## EXERCISE
Below are some records; give them all again exactly, but not the pictures.

········

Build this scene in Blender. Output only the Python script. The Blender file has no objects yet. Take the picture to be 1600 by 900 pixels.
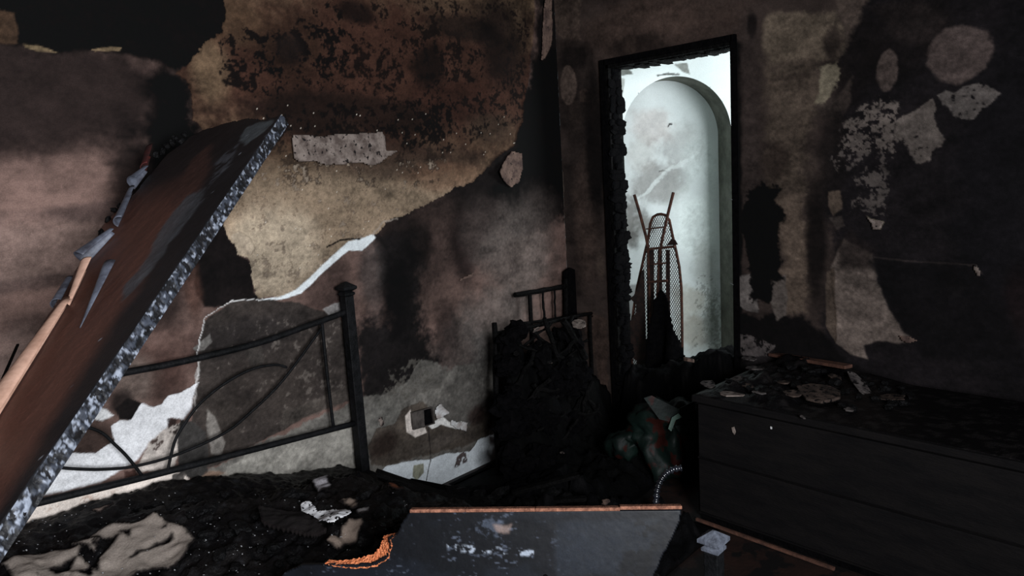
import bpy, math, random
import numpy as np
from mathutils import Vector, Matrix, noise as mnoise
from mathutils.geometry import tessellate_polygon

scene = bpy.context.scene
COL = scene.collection

# ------------------------------------------------------------------ camera
# world: room corner at (0,0,0); back wall = plane y=0 (runs to -x), right wall = plane x=0 (runs to -y)
FPX = 1100.0
_X = np.array([1033, 228, 1100.]); _X /= np.linalg.norm(_X)
_Y = np.array([-1191, 94, 1100.]); _Y -= _X * (_X @ _Y); _Y /= np.linalg.norm(_Y)
_Z = np.cross(_X, _Y)
if _Z[1] < 0: _Z = -_Z
RM = np.array([_X, _Y, _Z])                 # world = RM @ (right, up, forward)
CAM = np.array([-3.53, -2.82, 1.61])
cam = bpy.data.cameras.new('camera'); cam.sensor_width = 36; cam.lens = FPX / 1600 * 36; cam.clip_start = 0.02
co = bpy.data.objects.new('camera', cam); COL.objects.link(co)
m = Matrix.Identity(4)
for i in range(3):
    m[i][0] = RM[i][0]; m[i][1] = RM[i][1]; m[i][2] = -RM[i][2]; m[i][3] = CAM[i]
co.matrix_world = m
scene.camera = co

# ------------------------------------------------------------------ world, daylight through the windows, exposure
w = bpy.data.worlds.new('world'); scene.world = w; w.use_nodes = True
bg = w.node_tree.nodes['Background']; bg.inputs[0].default_value = (0.62, 0.74, 0.9, 1); bg.inputs[1].default_value = 1.0

def area(name, loc, direction, sx, sy, power, color):
    l = bpy.data.lights.new(name, 'AREA'); l.shape = 'RECTANGLE'; l.size = sx; l.size_y = sy; l.energy = power; l.color = color
    o = bpy.data.objects.new(name, l); COL.objects.link(o); o.location = loc
    o.rotation_euler = Vector(direction).to_track_quat('-Z', 'Z').to_euler()
    return o
area('bedroom_window_daylight', (-3.55, -4.28, 1.75), (0, 1, 0), 1.3, 1.2, 235, (0.93, 0.96, 1.0))
area('hall_window_daylight', (1.25, -2.36, 1.8), (0, 1, 0), 1.2, 1.5, 68, (0.9, 0.97, 1.0))
vs = scene.view_settings
vs.view_transform = 'Standard'; vs.look = 'None'; vs.gamma = 1.0; vs.use_curve_mapping = False; vs.exposure = 0.0

# ------------------------------------------------------------------ projection of measured points onto surfaces
def ray(px, py): return RM @ np.array([(px - 800) / FPX, (450 - py) / FPX, 1.0])
def A(px, py, y=0.0): r = ray(px, py); return CAM + r * ((y - CAM[1]) / r[1])
def B(px, py, x=0.0): r = ray(px, py); return CAM + r * ((x - CAM[0]) / r[0])
def F(px, py, z=0.0): r = ray(px, py); return CAM + r * ((z - CAM[2]) / r[2])
def D(px, py, d): return CAM + ray(px, py) * d
def onplane(px, py, p0, n): r = ray(px, py); return CAM + r * (((p0 - CAM) @ n) / (r @ n))

def lin(c):
    c = np.asarray(c, float) / 255.0
    return np.where(c <= 0.04045, c / 12.92, ((c + 0.055) / 1.055) ** 2.4)

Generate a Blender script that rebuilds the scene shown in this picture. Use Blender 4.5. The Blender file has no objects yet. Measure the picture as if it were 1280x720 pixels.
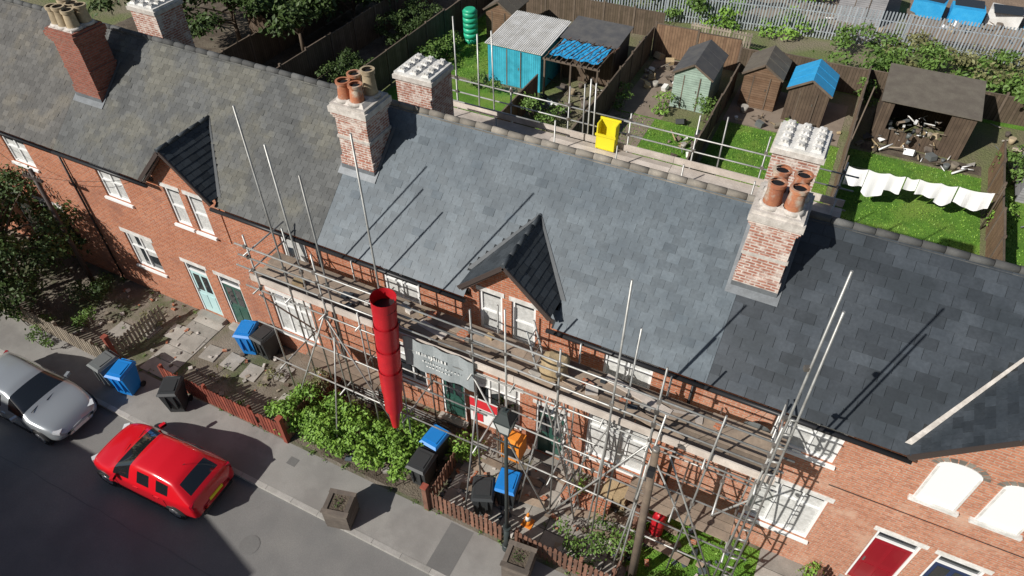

········

## THE RESPONSE
Build this scene in Blender. Output only the Python script. The Blender file has no objects yet. Take the picture to be 1600 by 900 pixels.
import bpy, math, random
import numpy as np
from mathutils import Vector, Matrix, noise as mnoise
from mathutils.geometry import tessellate_polygon

scene = bpy.context.scene
COL = scene.collection

# ------------------------------------------------------------------ camera
# world: room corner at (0,0,0); back wall = plane y=0 (runs to -x), right wall = plane x=0 (runs to -y)
FPX = 1100.0
_X = np.array([1033, 228, 1100.]); _X /= np.linalg.norm(_X)
_Y = np.array([-1191, 94, 1100.]); _Y -= _X * (_X @ _Y); _Y /= np.linalg.norm(_Y)
_Z = np.cross(_X, _Y)
if _Z[1] < 0: _Z = -_Z
RM = np.array([_X, _Y, _Z])                 # world = RM @ (right, up, forward)
CAM = np.array([-3.53, -2.82, 1.61])
cam = bpy.data.cameras.new('camera'); cam.sensor_width = 36; cam.lens = FPX / 1600 * 36; cam.clip_start = 0.02
co = bpy.data.objects.new('camera', cam); COL.objects.link(co)
m = Matrix.Identity(4)
for i in range(3):
    m[i][0] = RM[i][0]; m[i][1] = RM[i][1]; m[i][2] = -RM[i][2]; m[i][3] = CAM[i]
co.matrix_world = m
scene.camera = co

# ------------------------------------------------------------------ world, daylight through the windows, exposure
w = bpy.data.worlds.new('world'); scene.world = w; w.use_nodes = True
bg = w.node_tree.nodes['Background']; bg.inputs[0].default_value = (0.62, 0.74, 0.9, 1); bg.inputs[1].default_value = 1.0

def area(name, loc, direction, sx, sy, power, color):
    l = bpy.data.lights.new(name, 'AREA'); l.shape = 'RECTANGLE'; l.size = sx; l.size_y = sy; l.energy = power; l.color = color
    o = bpy.data.objects.new(name, l); COL.objects.link(o); o.location = loc
    o.rotation_euler = Vector(direction).to_track_quat('-Z', 'Z').to_euler()
    return o
area('bedroom_window_daylight', (-3.55, -4.28, 1.75), (0, 1, 0), 1.3, 1.2, 235, (0.93, 0.96, 1.0))
area('hall_window_daylight', (1.25, -2.36, 1.8), (0, 1, 0), 1.2, 1.5, 68, (0.9, 0.97, 1.0))
vs = scene.view_settings
vs.view_transform = 'Standard'; vs.look = 'None'; vs.gamma = 1.0; vs.use_curve_mapping = False; vs.exposure = 0.0

# ------------------------------------------------------------------ projection of measured points onto surfaces
def ray(px, py): return RM @ np.array([(px - 800) / FPX, (450 - py) / FPX, 1.0])
def A(px, py, y=0.0): r = ray(px, py); return CAM + r * ((y - CAM[1]) / r[1])
def B(px, py, x=0.0): r = ray(px, py); return CAM + r * ((x - CAM[0]) / r[0])
def F(px, py, z=0.0): r = ray(px, py); return CAM + r * ((z - CAM[2]) / r[2])
def D(px, py, d): return CAM + ray(px, py) * d
def onplane(px, py, p0, n): r = ray(px, py); return CAM + r * (((p0 - CAM) @ n) / (r @ n))

def lin(c):
    c = np.asarray(c, float) / 255.0
    return np.where(c <= 0.04045, c / 12.92, ((c + 0.055) / 1.055) ** 2.4)

Generate a Blender script that rebuilds the scene shown in this picture. Use Blender 4.5. The Blender file has no objects yet. Measure the picture as if it were 1280x720 pixels.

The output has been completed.